New trial: Art Simons worked at Westgate Correctional Facility

A former prison officer convicted of smuggling drugs into Westgate Correctional Facility has won a Supreme Court appeal.

Chief Justice Ian Kawaley ruled that three convictions against Art Simons should be quashed.

The judge did not dismiss the charges and ordered Simons to face a retrial in front of a different magistrate.

Simons was found guilty by magistrate Archibald Warner of possessing cannabis and cannabis resin with intent to supply, along with attempting to bring items into Westgate in contravention of prison rules.

Prosecutors alleged Simons brought the drugs into the prison in a bag of toiletries and left it in the shower area.
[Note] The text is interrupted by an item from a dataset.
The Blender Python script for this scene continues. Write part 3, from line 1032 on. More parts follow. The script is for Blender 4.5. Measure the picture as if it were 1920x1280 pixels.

The drugs were found hidden in a shower gel container during a search on January 12, 2015.

Simons’s prison service partner testified that Simons told him he had brought the package in for a prisoner at the request of a girl on Parsons Road and he hoped there was nothing in it.

The partner, who was not named in the judgment, added it was not unusual for prison officers to obtain permission to bring in items such as toiletries for prisoners.

The witness said another prisoner had asked him about toiletries which another officer said he would bring.

He also testified he saw the second prison guard bring a brown bag on the evening of January 11. That guard testified that he brought his lunch to the prison in a brown bag.

Mr Warner said in his judgment that it was “improbable” that there were two packages, or that someone switched the containers.

Mr Justice Kawaley said the magistrate made no express finding about the second guard’s credibility or his possible involvement.

Mr Justice Kawaley added: “A suggestion raised by the defendant in a criminal case which, if true, would establish his innocence cannot be rejected merely because it is improbable.

“It can only be rejected if, properly analysed, it fails to raise any reasonable doubt about the defendant’s guilt. This ground of appeal succeeds. This is not because of a mere mistake in terminology.

“Rather it is because it is impossible to ascertain from the judgment on what basis the magistrate rejected the central tenets of the defence case.”

Mr Justice Kawaley issued a similar ruling on a second ground of appeal, which argued Mr Warner had not explained what was relied on to establish “guilty knowledge” of the drugs.